Is there anything new on the DHCP Failover Horizon?

Glenn Satchell glenn.satchell at uniq.com.au
Sun Apr 17 14:38:04 UTC 2011


Something like this will do the partner down. In a previous life I used 
a cron job to run a ping every 30 minutes and run this script if the 
ping failed. Partner down doesn't have to be immediate, just needs to be 
done before you run out of free leases (so the time will depend on the 
average number of free leases, lease duration, and how often new clients 
come along. "name" below is the failover peer name in dhcpd.conf.

#!/bin/sh
# set local serve into partner-down mode
omshell << EOF
server localhost
key itsomkey *<super-duper-secret key here>*
connect
new failover-state
set name = "name"
open
set local-state = 4
update
EOF

-- 
regards,
-glenn
--
Glenn Satchell                            |  Miss 9: What do you
Uniq Advances Pty Ltd, Sydney Australia   |  do at work Dad?
mailto:glenn.satchell at uniq.com.au         |  Miss 6: He just
http://www.uniq.com.au tel:0409-458-580   |  types random stuff.
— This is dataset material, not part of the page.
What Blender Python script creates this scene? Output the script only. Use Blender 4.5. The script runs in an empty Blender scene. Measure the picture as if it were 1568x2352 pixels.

On 04/17/11 13:05, Chris Buxton wrote:
> When it happens, use omshell to put the remaining server into
> partner-down state, instead of just communications-interrupted.
>
> Write a script that polls dhcpd every few minutes (via omshell)
> looking for communications-interrupted, and reacts by putting it into
> partner-down. Probably want to put some extra failsafe logic in there,
> too, to make sure the problem isn't something else instead.
>
> Regards,
> Chris Buxton
> BlueCat Networks
>
>
> On 4/15/11, Martin McCormick<martin at dc.cis.okstate.edu>  wrote:
>> 	We have been using DHCP failover for several years and
>> like the fact that one server can die and no phones ring for a
>> while, at least.
>>
>> 	The problems have been when the real world that never
>> fails to prove the old saying that if anything can go wrong, it
>> will, springs one of its little surprises such as wireless
>> controllers that end up sending different data to both servers
>> or, as we had today, weather-induced power hits that appear to
>> have brought down one server while the other one stayed up but
>> in a "peer holds all free leases" lock-down state.
>>
>> 	That has caused some staff members to ask whether
>> failover really buys us any redundancy. I know it does when
>> things fail cleanly such as when one server's dhcpd process dies
>> or the power goes away cleanly from a box but I was asked to see
>> if there are any other failover strategies that might be in
>> consideration that self-heal a bit faster.
>>
>> 	The discussions almost always start when we discover
>> that one server in the pair hagone in to "peer holds all free
>> leases" condition and people are not getting leases. Is there a
>> rapid way to clear it, when discovered?
>>
>> 	Of course, the real cure is to not send different data
>> to both servers. We serve around 10,000 clients here and can go
>> for months without a single "peer holds all" messages, but when
>> something goes wrong, we get a situation that at least with one
>> DHCP server does not monkey-wrench the whole subnet.
>>
>> 	Telling everyone that it is only that one subnet, etc,
>> is a hard sell. The voices just get louder and the questions
>> more probing.
>>
>> 	Any ideas as to the best way to handle "no free leases"
>> are appreciated as I have never found anything that was really
>> clean since the condition that causes it is by nature an error
>> and dhcpd is simply trying to be as safe as possible.